Si resta scossi assistendo a come il rapporto tra Luna e Amar subisca dei bruschi stravolgimenti, e la scelta di soffermarsi solo su un lato della medaglia, per quanto condivisibile, è un po’ come sentire una storia che coinvolge più persone raccontata da una sola campana. La Zbanic si adopera nell’infondere quell’amabile delicatezza che è probabilmente prerogativa femminile, aiutata in tal senso da un’ottima Zrinka Cvitesic.

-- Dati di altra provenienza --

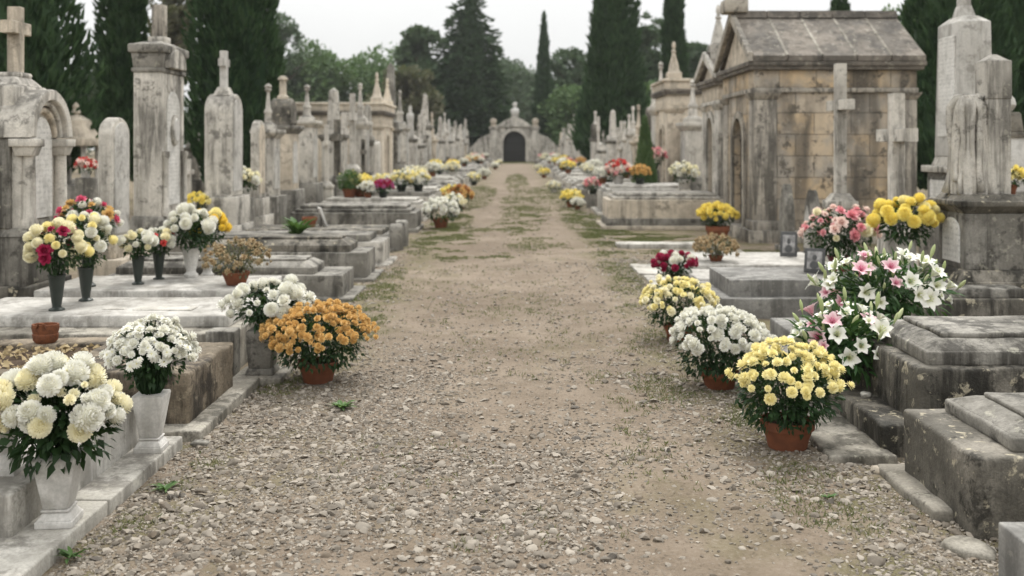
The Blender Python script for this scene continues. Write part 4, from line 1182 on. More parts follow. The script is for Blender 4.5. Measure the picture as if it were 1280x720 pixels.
F = [np.stack([a + k * ns, b + k * ns, b + (k + 1) * ns, a + (k + 1) * ns], 1) for k in range(nh - 1)] + [(a + (nh - 1) * ns)[None]]
q = MB().add(V, F); rn = np.random.default_rng(8)
for i, th in enumerate(np.linspace(-2.6, 2.6, 13) + np.random.default_rng(4).normal(0, .09, 13)):     # deep hanging folds
    c, s_ = math.cos(th), math.sin(th); sup = (abs(c) ** 3 + abs(s_) ** 3) ** (-1 / 3); zb = 1.18 + (.25 * rn.random() if i % 3 == 1 else 0)
    pts = [(.085 + .125 * k * sup * c + .012 * math.sin(z * 9 + i * 2), -.03 + .150 * k * sup * s_ + .014 * math.sin(z * 7 + i), z) for k, z in ((.25, 2.045), (.7, 2.03), (.98, 1.95), (1.0, 1.8), (.99, 1.6), (1.02, 1.4), (1.1, (1.4 + zb) / 2), (1.2, zb))]
    q.add(*tube(pts, np.array([.02, .03, .034, .03, .028, .03, .034, .04]) * rn.choice([.45, .7, .9, 1.1, 1.35]), 8))
q.build('drapery', MATS['limestone'], t, smooth=True)

# white block monument behind
t = thing('block_monument', 'tall white inscribed block monument with cross shaft, right edge', 'monument', (5.57, 12.34, 0), PI)
MB().add(*rbox(-.36, .36, -.5, .5, -.03, .75, .016, .2)).build('plinth', MATS['grey_stone'], t, smooth=35)
MB().add(*rbox(-.28, .28, -.42, .42, .746, 1.28, .012, .2)).build('pedestal', MATS['grey_stone'], t, smooth=35)
MB().add(*rbox(-.34, .34, -.48, .48, 1.276, 1.36, .014, .2)).add(*tbox(0, 0, 1.356, 1.48, .5, .76, .42, .68, .01)).build('cornice', MATS['limestone'], t, smooth=35)
MB().add(*rbox(.275, .296, -.3, .3, .85, 1.18, .004, 9, 1)).build('plaque', MATS['inscribed_marble'], t)
c = MB().add(*tbox(0, 0, 1.476, 3.12, .44, .68, .385, .61, .012)).add(*tbox(0, 0, 3.116, 3.2, .385, .61, .20, .34, .01)).build('shaft', MATS['white_marble'], t, smooth=35)
MB().add(*prism([[-.24, 1.72], [.24, 1.72], [.22, 2.95], [-.22, 2.95]], .20, .2235, .004)).build('panel', MATS['inscribed_marble'], t)
MB().add(*tbox(0, 0, 3.196, 3.34, .2, .24, .13, .15, .008)).build('cross_base', MATS['white_marble'], t)
cross_part(t, 'white_marble', 3.335, .9, .5, .14, .12)

cross_monument('tall stone cross on square pedestal before the mausoleum side wall', (4.32, 13.2, 0), PI, .40, .98, 1.72, .76, .135, .135, 'limestone', 'limestone')
cross_monument('plain pale stone cross behind the pink roses and yellow flowers', (4.45, 11.6, 0), PI, .40, .70, 1.52, .90, .15, .15, 'limestone', 'limestone')
stele('small pointed grey headstone at the foot of the mausoleum corner', (4.2, 15.35, 0), PI, .14, .44, 1.02, 'point', .6, ((.05, .1),), None, 'grey_stone', 'white_marble', panel=0)
stele('second small pointed headstone, mottled white, right of the first one', (4.25, 14.2, 0), PI, .14, .44, .98, 'point', .55, ((.05, .1),), None, 'grey_stone', 'white_marble', panel=.6)
stele('low narrow grey headstone behind the yellow flowers in white vase', (4.5, 10.3, 0), PI, .16, .40, 1.05, 'flat', .1, ((.06, .12),), None, 'grey_stone', 'white_marble', panel=0)
t = thing('urn_monument', 'white pedestal with grey cap and pointed urn at right edge', 'monument', (6.62, 13.5, 0), PI)
MB().add(*rbox(-.3, .3, -.3, .3, -.03, 1.0, .014, .3)).build('plinth', MATS['grey_stone'], t)
MB().add(*tbox(0, 0, .996, 1.72, .46, .46, .40, .40, .012)).build('pedestal', MATS['clean_marble'], t)
MB().add(*rbox(-.23, .23, -.23, .23, 1.716, 1.79, .012, 9, 1)).add(*tbox(0, 0, 1.786, 2.06, .40, .40, .34, .34, .03)).build('cap', MATS['dark_stone'], t)
MB().add(*lathe([(.08, 2.05), (.13, 2.09), (.17, 2.16), (.15, 2.24), (.06, 2.36), (.035, 2.42), (.055, 2.46), (.03, 2.51), (.01, 2.53)], 18)).build('urn', MATS['white_marble'], t)
mausoleum('sandstone mausoleum with pitched slab roof, dark rain streaks and arched door', (4.03, 17.85, 0), PI, 2.66, 2.42, 3.0, 3.96, finial='block')
mausoleum('narrow pale chapel tomb with dark doorway beside the sandstone mausoleum', (4.1, 20.75, 0), PI, 1.6, 1.65, 2.95, 3.5, 'cream_stone', 'limestone', 'roof_stone', .7, 2.0, finial='single', slabs=3)
mausoleum('cream flat-roofed mausoleum with a corner pinnacle, right row', (4.1, 27.6, 0), PI, 2.8, 2.3, 3.1, 3.4, 'clean_cream', 'cream_stone', 'cream_stone', .75, 1.9, finial='corner', flatroof=True)

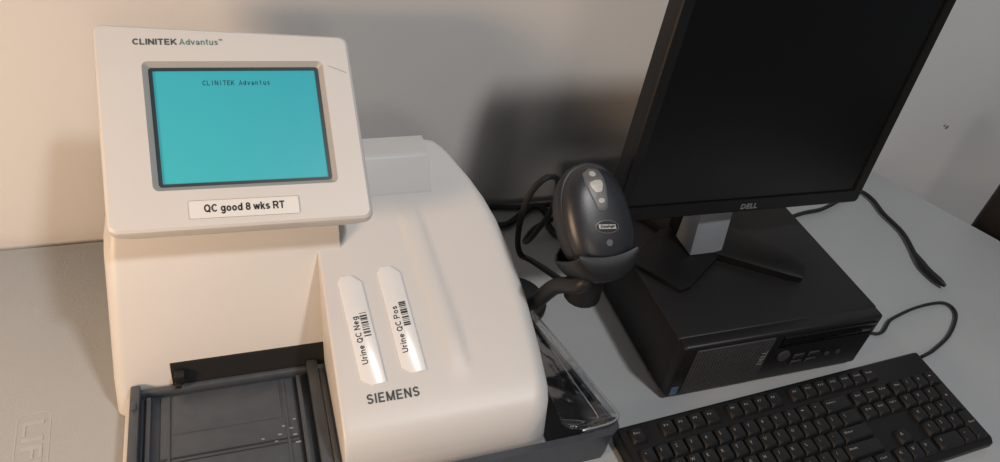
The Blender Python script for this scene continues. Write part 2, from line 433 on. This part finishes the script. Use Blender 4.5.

Uno stile essenziale, quello su cui poggia la pellicola, fatto di repentini stacchi di montaggio e di una pressoché totale assenza di brani musicali extra-diegetici. Più potente di tutti è l’amore di questa donna, Luna. Lei davvero non ha occhi che per Amar. Il suo è un amore pieno, non invasivo ma partecipativo circa l’esistenza dell’amato. Ride con lui quando lui ride; piange con lui quando lui piange. Sul finire, quando per certi aspetti si intravedono alcuni dei motivi alla base di questa sua capacità di amare, è come però se le carte venissero rimescolate. La femminilità di una donna che era bella anzitutto per ciò che sapeva elegantemente tener dentro, è come se sbiadisse leggermente a causa di ciò che deve dare a vedere.

Non è nostro interesse scovare le intenzioni della regista, tesoro che forse è giusto che lei tenga per sé, ma nel tentare di “emancipare” la protagonista di questa sua toccante ed attuale storia, è come se la privasse proprio di ciò che aveva di più caro. No, non è la capacità di amare, bensì quella di soffrire. Non siamo noi a voler condannare Luna a tale sofferenza, solo che c’è modo e modo di sottrarsene. E’ come se per sistemare un tavolo traballante togliessimo una gamba e la sostituissimo con qualcos’altro. Magari il tavolo regge, pure meglio di prima… ma non fa più lo stesso effetto.

Nelle nostre sale dal 20 Gennaio. Qui trovate il trailer italiano.

Voto di Antonio: 6,5

Il Sentiero (Na Putu, Bosnia e Erzegovina, 2009). Regia di Jasmila Zbanic. Con Zrinka Cvitesic, Leon Lucev, Ermin Bravo, Mirjana Karanovic, Marija Kohn, Nina Violic, Sebastian Cavazza, Jasna Beri, Izudin Bajrovic, Jasna Zalica e Luna Mijovic.